In the Marin city project, we worked a lot in community park design with a focus on the animal we chose, which in our case, is Blue Pygmy Butterfly. The scale in that project is limited to the community with little focus on the overall bay area. As I mentioned in my previous post, every community is unique and has its own characteristics, which is something we need to appreciate and honor in our future design. Marin City is honored by its history of being a navy yard, which our group failed to pay attention to it.

For the new project, I choose the whole bay farm island, which is adjacent to the city of Oakland and is the home of Oakland International Airport and some neighborhoods in the City of Alameda.

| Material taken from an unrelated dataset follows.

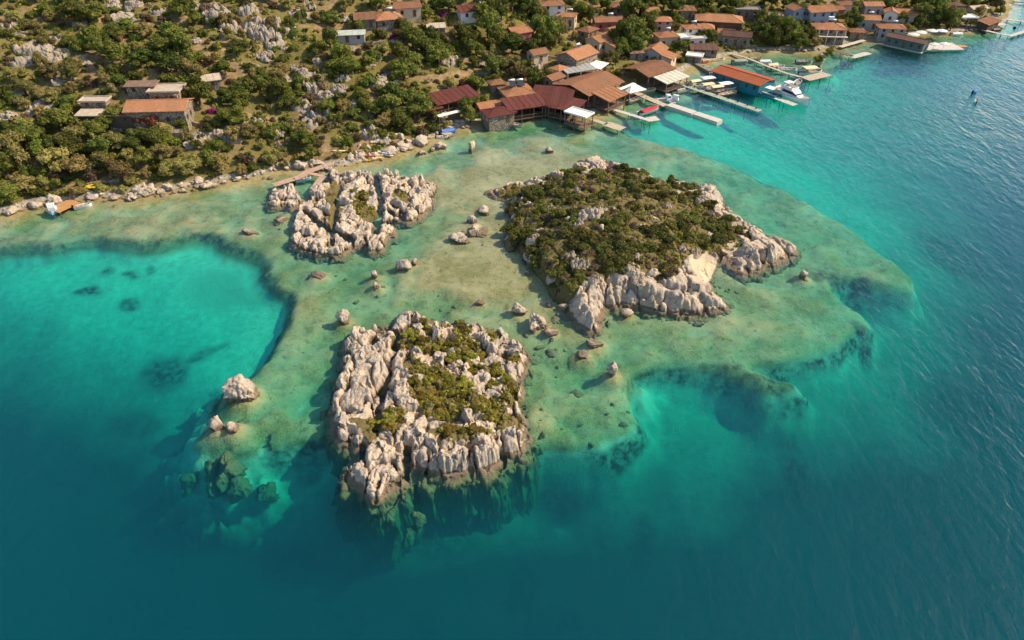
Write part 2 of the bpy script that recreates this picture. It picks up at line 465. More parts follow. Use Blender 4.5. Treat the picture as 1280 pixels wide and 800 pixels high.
m = NT('ground_earth_and_seabed')
P = m.pos(); zc = m.n('SeparateXYZ', i_0=P).outputs[2]
n_big = m.noise(0.12, 5, 0.6, P); n_mid = m.noise(0.7, 6, 0.65, P); n_fine = m.noise(4.0, 5, 0.7, P)
sand = m.ramp(n_mid, [(0.3, (0.36, 0.27, 0.13)), (0.7, (0.60, 0.49, 0.27))])
algae = m.ramp(n_fine, [(0.3, (0.15, 0.12, 0.04)), (0.7, (0.36, 0.29, 0.11))])
bedc = m.mix(m.rng(m.math('ADD', n_mid, m.math('MULTIPLY', n_big, 1.2)), 0.85, 1.25), sand, algae)
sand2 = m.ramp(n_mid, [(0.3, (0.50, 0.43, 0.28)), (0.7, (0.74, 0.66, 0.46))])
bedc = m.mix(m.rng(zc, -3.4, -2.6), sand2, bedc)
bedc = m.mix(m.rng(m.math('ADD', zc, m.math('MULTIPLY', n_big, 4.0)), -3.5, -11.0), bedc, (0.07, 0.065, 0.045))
reef = m.noise(0.55, 6, 0.72, P, 0.8)
bedc = m.mix(m.math('MULTIPLY', m.rng(reef, 0.54, 0.66, 0, 0.7), m.rng(zc, -3.0, -1.8)), bedc, m.ramp(n_fine, [(0.3, (0.05, 0.045, 0.02)), (0.7, (0.20, 0.16, 0.07))]))
weedc = m.ramp(n_fine, [(0.3, (0.008, 0.014, 0.008)), (0.75, (0.05, 0.06, 0.03))])
bedc = m.mix(m.math('MULTIPLY', m.attr('weed'), m.rng(n_mid, 0.25, 0.6), True), bedc, weedc)
soilc = m.ramp(n_mid, [(0.25, (0.15, 0.095, 0.045)), (0.5, (0.27, 0.18, 0.09)), (0.75, (0.40, 0.29, 0.16))])
grassc = m.ramp(n_fine, [(0.25, (0.08, 0.08, 0.022)), (0.55, (0.18, 0.15, 0.045)), (0.8, (0.34, 0.26, 0.10))])
stonec = m.ramp(m.n('TexVoronoi', i_Scale=1.6, i_Vector=P).outputs['Color'], [(0.2, (0.22, 0.19, 0.15)), (0.8, (0.46, 0.40, 0.32))])
landc = m.mix(m.rng(m.math('ADD', m.attr('soil'), m.rng(n_mid, 0, 1, -0.4, 0.4)), 0.35, 0.75), grassc, soilc)
landc = m.mix(m.rng(m.math('ADD', m.attr('rubble'), m.rng(n_fine, 0, 1, -0.5, 0.5)), 0.5, 0.8), landc, stonec)
wet = m.mix(m.rng(zc, 0.1, 0.45), m.mix(0.5, bedc, algae), landc)
col = m.mix(m.rng(zc, -0.1, 0.15), bedc, wet)
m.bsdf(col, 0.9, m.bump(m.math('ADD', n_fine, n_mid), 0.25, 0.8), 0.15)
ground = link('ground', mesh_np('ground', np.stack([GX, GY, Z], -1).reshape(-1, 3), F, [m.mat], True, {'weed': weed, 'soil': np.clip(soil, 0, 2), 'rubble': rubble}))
tag(ground, kind='structure', label='ochre hillside, beach and pale sandy seabed under the whole bay')

# ------------------------------------------------------------------ the sea: a closed body of water with a rippled skin
def water_body():
    S, D = 4400, 45
    mb = MB().box(-S, -1450, -D, S, 4900, 0.0)
    m = NT('sea_water')
    P = m.pos()
    mp = m.n('Mapping', i_Vector=P); mp.inputs['Rotation'].default_value = (0, 0, R(-32)); mp.inputs['Scale'].default_value = (1.0, 0.5, 1)
    r1 = m.noise(0.75, 3, 0.55, mp.outputs[0], 0.6); r2 = m.noise(0.26, 3, 0.5, mp.outputs[0], 0.8); r3 = m.noise(3.1, 2, 0.5, mp.outputs[0])
    patch = m.rng(m.noise(0.012, 3, 0.5, P), 0.35, 0.65, 0.35, 1.0)
    # the lagoon lies in the lee of the islets; the open water to the east carries the breeze
    ex = m.rng(m.n('SeparateXYZ', i_0=P).outputs[0], -20, 110, 0.25, 1.0)
    h = m.math('ADD', m.math('ADD', m.math('MULTIPLY', r1, 0.55), m.math('MULTIPLY', r2, 0.8)), m.math('MULTIPLY', r3, 0.10))
    h = m.math('MULTIPLY', h, m.math('MULTIPLY', patch, ex))
    nrm = m.bump(h, 0.85, 1.0)
    # Schlick reflectance that is the same from above and from below, so daylight reaches the seabed
    dt = m.n('VectorMath', operation='DOT_PRODUCT'); m.set(dt.inputs[0], nrm); m.set(dt.inputs[1], m.n('NewGeometry').outputs['Incoming'])
    c1 = m.math('SUBTRACT', 1.0, m.math('ABSOLUTE', dt.outputs['Value']), True)
    fr = m.math('ADD', m.math('MULTIPLY', m.math('POWER', c1, 5.0), 0.95), 0.02, True)
    tr = m.n('BsdfTransparent'); gl = m.n('BsdfGlossy', i_Roughness=0.12); m.set(gl.inputs['Normal'], nrm)
    gl.inputs['Color'].default_value = (1, 1, 1, 1)
    mx = m.n('MixShader', i_0=fr, i_1=tr, i_2=gl)
    m.t.links.new(mx.outputs[0], m.out.inputs[0])
    sg = (0.0010, 0.0100, 0.0146); ab = (0.27, 0.030, 0.0305)
    def vol(typ, c):
        k = max(c); nd = m.n(typ)
        nd.inputs['Density'].default_value = k
        nd.inputs['Color'].default_value = (*[x / k for x in c], 1) if typ == 'VolumeScatter' else (*[1 - x / k for x in c], 1)
        return nd
    ad = m.n('AddShader', i_0=vol('VolumeScatter', sg), i_1=vol('VolumeAbsorption', ab))
    m.t.links.new(ad.outputs[0], m.out.inputs[1])
    o = mb.build('sea_water', m.mat)
    tag(o, 'turquoise to deep teal sea filling the bay', kind='structure')
water_body()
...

As its name suggested, my site is an island, or to be more accurate, is a peninsula. And it has a great vulnerability to sea-level rise, noise pollution, subsidence, and possible liquefication which is led by the earthquake in near future. Also, the current land-use pattern on the neighborhood site is inefficient, where the majority of the housing is a single home, with a little apartment complex. And unlike our previous site Marin City, or even the surrounding city Oakland, where is home to the African American/ People of Color community, Bay farm island seems to be a hub for the white middle class.

Also, as a peninsula, the accessibility in Bay Farm Island is highly limited, and this led the community within highly car-dependent, and the accessibility issue also constrains the potential development of the airport, not to mention that the entire airport(both runway and the terminal) will be submerged in a few years thanks to the sea level rising.

With all those limitations in mind, I want to completely replace the existing condition and give the airport and the island a new vision. The first step is to introduce the idea of the floating city. I want to create several floating neighborhoods with both apartments and single homes on site, while the apartment will take more space to increase local density and attract more business. By doing so, many spaces will be left behind, which will be great as a potential site for salt marsh and habitat to a vulnerable bird — Ridgway’s rail. Second, I want to add a new transportation center, which will include a new ferry terminal and part of the airport terminal (as a preparation for the third step). I hope by doing so, this island’s car-dependency will get lower and the connection to the greater bay area will get an increase. And the final step is about the airport, as the airport will be submerged in near future. I want to replace the existing structure with a floating runway and gate combination, where the visitors can either check-in at the new terminal on the island or the one I proposed in the Coliseum area.

Yes, this is an ambitious dream to start with. But as this project is following the guideline from the Green New Deal super studio, and we are asked to vision what our site will be in the 2050s. I think my design is a start point for a long term project, and it will require innovation in construction/material, the collaboration from current residents and the government.

Keeping the airport seems will not help with decarbonization, but we cannot ignore the jobs and capitals brought to the east bay area by the airport.